The late Wes Craven was one of the greatest minds in the history of cinema. His creativity, even within the constraints of low-budget indie filmmaking, was boundless. The vision and savvy with which he approached scary stories is what made him famous — and deservedly so. Craven was one of those directors who knew exactly what he was doing, somehow always managing to stay one step ahead of the audience.

Case in point: "A Nightmare on Elm Street," his 1984 tale about a group of teens caught between dreams and reality. Freddy Krueger's chilling design, Robert Englund's singular performance, and the ghastly inventiveness of the nightmare set pieces all make the movie iconic. But the fact that the film remains an overwhelming horror experience decades later can be attributed, at its core, to one thing: Craven knew how  to keep the line between truth and fiction blurry. "A Nightmare on Elm Street" plays with our inherited preconceptions about horror movies again and again, until there's no solid ground left underneath our feet. Of all the slasher classics, "A Nightmare on Elm Street" may be the most auteur-driven — and that's why it remains beloved.

Unsurprisingly, Craven's biggest regret about the final product stemmed from a sense of relinquished control over one specific scene. He expounded upon this in a 2014 oral history of "A Nightmare on Elm Street," which Vulture ran in celebration of the original film's 30th anniversary.

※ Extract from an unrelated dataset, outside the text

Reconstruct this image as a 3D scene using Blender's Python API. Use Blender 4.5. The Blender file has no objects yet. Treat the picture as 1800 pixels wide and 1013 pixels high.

Wes Craven didn't want the movie to end on a sequel hook

Vulture's oral history was an opportunity for Craven to get candid about his feelings, including his distaste for the final scene of "A Nightmare on Elm Street." According to New Line Cinema founder Robert Shaye, the original script included "an ending where Heather vanquishes Freddy and goes off to school the next day. It's beautiful sunshine, and that's the end." This was in line with Craven's vision, which, in his words, had the film end with protagonist Nancy "[turning] her back on Freddy and his violence — that's the one thing that kills him."

But Shaye felt this ending lacked a "zinger:" "[Shaye] wanted a hook for a sequel," Craven detailed. "[He] wanted to have Freddy pick up the kids in a car and drive off, which reversed everything I was trying to say." Faced with such an impasse, the two men came up with a compromise: The film would end with the revelation that the kids' convertible has Freddie's red and green stripes, followed by an ambiguous finish. Neither man liked that ending much, but, as Shaye tells it, "We just left it the way it was."

"Do I regret changing the ending? I do," Craven expounded, "because it's the one part of the film that isn't me." Indeed, when the success of "A Nightmare on Elm Street" inevitably spawned a litany of sequels, Craven wasn't involved. It wasn't until 1994's "Wes Craven's New Nightmare" that he was brought back into the fold. In typical Cravenian fashion, "New Nightmare" is an inventive meta-play on the concept of the horror sequel.